Au Grand Trianon du 30 mai au 24 septembre, le Château de Versailles consacre une rétrospective du séjour de Pierre Le Grand (1672-1725) , figure de proue d’une Russie moderne et francophile. L’occasion de revenir sur cette relation intime entre les artistes russes et la France.
Le 29 mai dernier, Emmanuel Macron accueille Vladimir Poutine à Versailles pour l’avant-première de l’exposition « Pierre Le Grand, un tsar en france, 1717». Une visite diplomatique tendue mais qui fait écho à celle du tsar venu séjourner trois cent ans auparavant à deux reprises en mai et juin 1717. Récemment, le succès de l’exposition « Chtchoukine » à la fondation Louis Vuitton a redonné une attention toute particulière à cette Russie qui fantasme la France.
Obsédé par Versailles
Le prestigieux musée de l’Ermitage à St Petersbourg partage au palais du roi de France des œuvres inédites des peintures, sculptures, arts décoratifs, tapisseries, des plans et livres, traces flagrantes d’une passion démesurée du tsar pour la culture française. Héritier de la dynastie des Romanov, Pierre le Grand gouverne la Russie depuis vingt-huit ans lorsqu’il visite la France en 1717. À Versailles où il fait étape deux fois, il est logé au Grand Trianon, du 24 au 26 mai, puis du 3 au 11 juin 1717. C’est le régent, Philippe d’Orléans qui règne sur le royaume, Louis XV est encore trop petit pour administrer.

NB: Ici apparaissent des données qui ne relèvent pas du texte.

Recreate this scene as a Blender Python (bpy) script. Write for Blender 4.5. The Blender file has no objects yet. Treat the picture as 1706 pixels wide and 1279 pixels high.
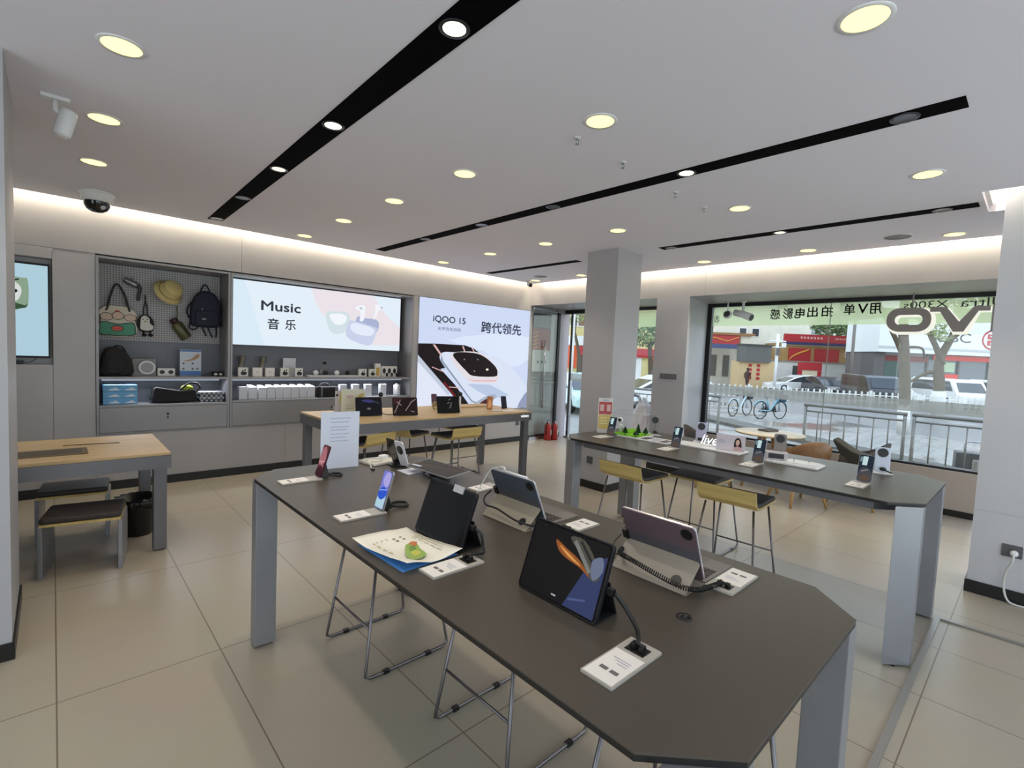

On le dit léger, il s’amuse à enfermer des filles de joie dans les anciennes chambres de Madame de Maintenon. Ce voyage est motivé par la volonté de contrer la Suède en proposant un pacte d’alliance avec la patrie. Sans nul doute, il cherche à se laisser séduire par de nouvelles formes architecturales, à l’art militaire, à la construction de bateaux et demande à ses techniciens de croquer machines hydrauliques et plans des forteresses Vauban.
Une influence sans précédent
De ce séjour, un rapport fort naît entre le tsar et les artistes français. Dès 1716, il attire à la cour de Saint-Pétersbourg plusieurs maîtres, parmi eux Louis Caravaque, l’architecte Jean-Baptiste Le Blond et le sculpteur Nicolas Pineau. Dans une politique de grands travaux, il s’inspire de Versailles pour construire le Palais de Peterhof et transformer la ville royale. Fasciné par les jardins du palais, qu’il juge disproportionnés, il est charmé par les perspectives mathématiques. À Peterhof, il souhaite surpasser les fontaines versaillaises par une irrigation maitrisée à l’aide d’un aqueduc.
C’est sans rappeler Sergueï Chtchoukine , collectionneur fou de 130 oeuvres majeurs de l’impressionnisme français (Cézanne, Monet, Van Gogh, Gauguin… Picasso ). La langue française séduit et devient un marqueur social pour la Russie aristocratique.
Les artistes russes à Paris
Au XIX ième siècle, le romancier Pouchkine baigne dans une éducation où la langue française est le fondement de la culture générale. Un peu plus tard, Léon Tolstoï avouera avoir deux grandes inspirations « Rousseau et l’Evangile ». C’est en particulier la révolution d’octobre qui fait fuir les écrivains russes à Berlin et Paris. En peinture, Marc Chagall s’installe à Paris en 1923, lieu de son inspiration par la campagne française. Il se verra confier la tâche difficile de recouvrir le plafond de l’Opéra de Paris par André Malraux. «L’École de Paris» qui attire à l'époque des artistes du monde entier attirés par le foisonnement de Paris fera venir le peintre Chaîm Soutine.
La révolution permet aussi l’installation de
cinéastes russes notamment à Montreuil de1919 à 1929, une cinquantaine de films sont sortis, feront partis des grands classiques de l'avant-garde française.
L’exposition à Versailles trouve son intérêt non pas dans l’esthétique mais dans l’aspect historique de cette alliance franco-russe, une manière d'en savoir plus sur les influences de celui qui a fait de la Russie un pays moderne La langue et la culture française irrigueront les penseurs et artistes russes venus s’installer à Paris pour développer librement leur art.